Nos anos recentes, cada vez mais se ouvem denúncias contra Israel por praticar discriminação legal contra os palestinos. Essa discriminação é ampla, geral e irrestrita nos 'Territórios Ocupados' nos quais Israel constrói colônias só para judeus, interligadas com o território israelense de antes de 1967 por estradas segregacionistas exclusivas para judeus.

Desde junho de 1967, os palestinos que vivem nesses territórios têm sofrido sob regime de ocupação militar, que dá menos atenção aos direitos humanos que o regime do apartheid sul-africano.

Recentemente, um ex-presidente dos EUA, Jimmy Carter, teve a coragem de denunciar o regime de apartheid nos 'Territórios Ocupados' no título de livro, Palestine: Peace not apartheid. Imediatamente a mídia dominante nos EUA – controlada por censores sionistas – pôs-se a atacar selvagemente o presidente Carter por ter pronunciado a palavra impronunciável. Não poucas carreiras políticas e acadêmicas, nos EUA, tiveram vida curta e fim rápido por menos que isso. Mas Jimmy Carter, ex-presidente e octogenário, tinha pouco a perder e nada perdeu.

Mas também dentro das fronteiras de 1967, Israel alocou direitos por critérios raciais e étnicos. Antes de 1966, os palestinos em Israel eram governados por lei marcial, que limitava gravemente seus direitos civis e políticos, inclusive o direito de ir e vir, de ter jornais, de organizar manifestações públicas e de constituir partidos políticos.

Desde a fundação, Israel mantém atrelados os critérios de etnicidade e de políticas para migrantes. Pela lei israelense, a terra é propriedade do povo judeu; o direito de propriedade é gerido, em nome do povo judeu, por um "Jewish National Fund" (JNF), organização para-governamental. Israel nacionalizou todas as terras dos palestinos expulsos em 1948 e, dali em diante, continua a expropriar propriedade dos palestinos mediante várias medidas arbitrárias. Resultado disso, o JNF é proprietário, hoje, de 93% de toda a terra de Israel conforme a lei de antes de 1967. Pois mesmo assim, apesar da ousadia, o presidente Carter não se atreveu a denunciar o regime de apartheid também na Israel de antes de 1967.

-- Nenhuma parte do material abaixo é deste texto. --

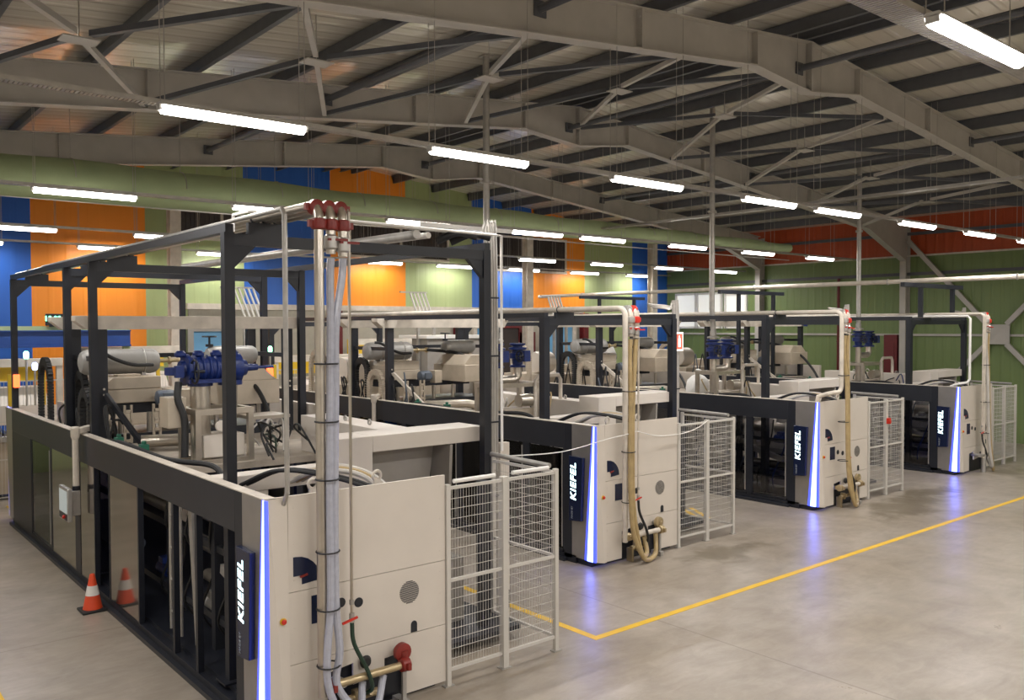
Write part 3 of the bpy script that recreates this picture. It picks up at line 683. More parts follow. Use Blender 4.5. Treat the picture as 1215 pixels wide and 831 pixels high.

Israel é o único país do mundo que se recusa a demarcar as próprias fronteiras. As fronteiras de facto andam de um lado para outro com frequência impressionante. Primeiro, a linha do armistício de 1948 demarcou as fronteiras de Israel; mas depois a fronteira foi 'empurrada' para adiante, em 1956, 1967 e 1982 – sempre por ação de guerra, conquista e ocupação. Raras vezes Israel teve de retirar-se de território ocupado militarmente: retirou-se do Sinai em 1957, outra vez do Sinai em 1978, do sul do Líbano em maio de 2000 e outra vez do sul do Líbano em agosto de 2006. Além disso, desde o Acordo de Oslo de 1993, Israel demarcou um novo conjunto de 'fronteiras' internas, dentro da Cisjordânia, para conter e neutralizar a resistência palestina, num conjunto regulado de bantustões.

Se Israel ainda não alcançou nem ultrapassou as fronteiras do mítico reino de Davi, não foi por falta de ambição. A barreira é demográfica. Para avançar além das fronteiras atuais, Israel precisa de maior número de colonos judeus interessados em correr os riscos da colonização. Felizmente para os árabes, não há grande oferta de colonos hoje no mundo – o suprimento é hoje tão pequeno quanto já foi, antes da ascensão dos nazistas na Alemanha.

Se Israel tivesse conseguido atrair 5 milhões de colonos judeus depois de 1967, o Sinai estaria até hoje sob ocupação; e as fronteiras israelenses teriam avançado, no norte, até o rio Litani e, rumo leste, teriam ultrapassado o rio Jordão. Sorte dos árabes. O expansionismo israelense foi contido pelos baixos números da demografia dos judeus. Isso pode mudar depressa, contudo, se Israel decidir suavizar as exigências para a conversão ao judaísmo. Milhões de judeus conversos, de todos os países pobres do mundo, atraídos pela promessa de uma 'vida melhor', poderiam, então criar ondas gigantescas de migração, interessados nas vantagens da "Lei do Retorno".